EGE: ”MERSİN İDMAN YURDU'NUN YERİ BENİM İÇİN ÇOK AYRI”
Ege:
Mersin İdman Yurdu ile bağlantım benim biraz daha kuvvetli aslında. Benim babam Mersin İdman Yurdu'nda yıllarca yöneticilik yaptı 10-12 sene ve 1 sene önce de vefat etti. Mersin'in birinci lige çıkması benim için de büyük anlamlar ifade edecek ki babam Mersin İdman Yurdu'nun bu hale gelmesi için çok çaba sarfetti. Mersin İdman Yurdu adı ne zaman zikredilirdi "Fenerbahçe bir Türkiye Kupası macerasına başladığı zaman en son Mersin İdman Yurdu'nu yenerek bu kuapyı almıştır" diye konu olurdu ve "Bu takımı Mersin İdman Yurdu bile yener" derler. İsmiyle dalga geçerler ama bu kulüp 1925 yılında kurulmuş, köklü bir kulüptür. Avrupa Kupaları'nda Türkiye'yi temsil etmiş, fakir, ne tesisi ne düzgün bir stadı yakın bir zamana kadar otobüsü bile olmayan bir takımdır. Umarım yeniden birinci ligde yer alırlar.

EGE: “MAALESEF ARTIK HALI SAHA MAÇLARINDA YOKUM”
* Emek Ege'nin iyi bir futbolcu olduğunu duydum. Özellikle halı saha maçlarında çok popüler bir isimmişsin...
Ege:
Artık programdan dolayı halı saha maçlarından uzak kaldım ama alıştım artık. Ben Mersin İdman Yurdu alt yapısında,okul takımında da oynadım. Futbolcu olmak istedim ama olamadım. Haftada minimum iki kez Pazartesi ve Perşembeleri halı saha maçı yapıyordum. Ama maalesef artık oynayamıyorum. Hayatımda kendimi en mutlu hissettiğim anlar aile yaşantısı dışında topla geçirdiğim zamanlar.
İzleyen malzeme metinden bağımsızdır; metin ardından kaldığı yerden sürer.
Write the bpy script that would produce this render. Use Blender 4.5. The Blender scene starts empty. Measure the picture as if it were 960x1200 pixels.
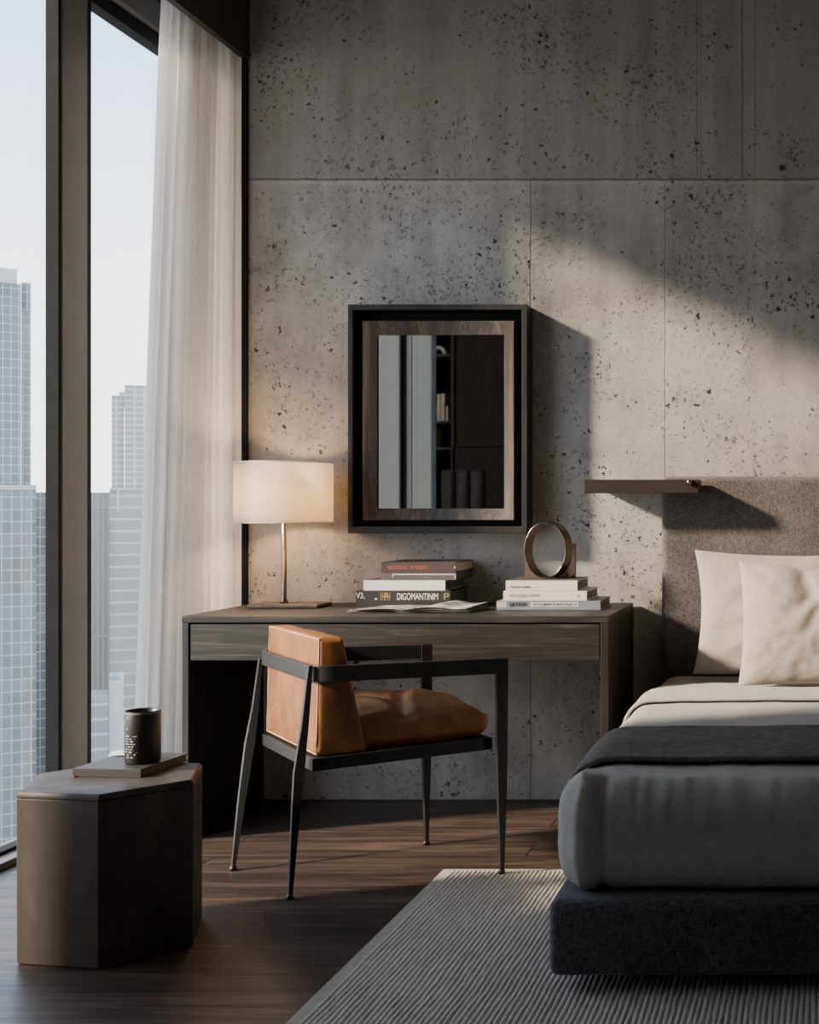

Artık oynayamıyorum.

”İNSANLAR MÜZİKTE EMEĞİN HAKKINI VERMİYORLAR"
* Özgür, sen de iyi bir müzisyensin. NTV'nin partilerinde seni bas gitarınla dinliyoruz.

Buzbaş: Hobi amaçlı bir şeydi. Bu iş temposunda profesyonel müzik çok zor. Müziği seviyorum. Plak dinlemeyi seviyorum. Şu an insanlar başka müzik aletleriyle şarkıları hızla değiştirip emeğin hakkını vermiyorlar. Keşke profesyonel olsaydı ama öyle bir yeteneğim yok maalesef.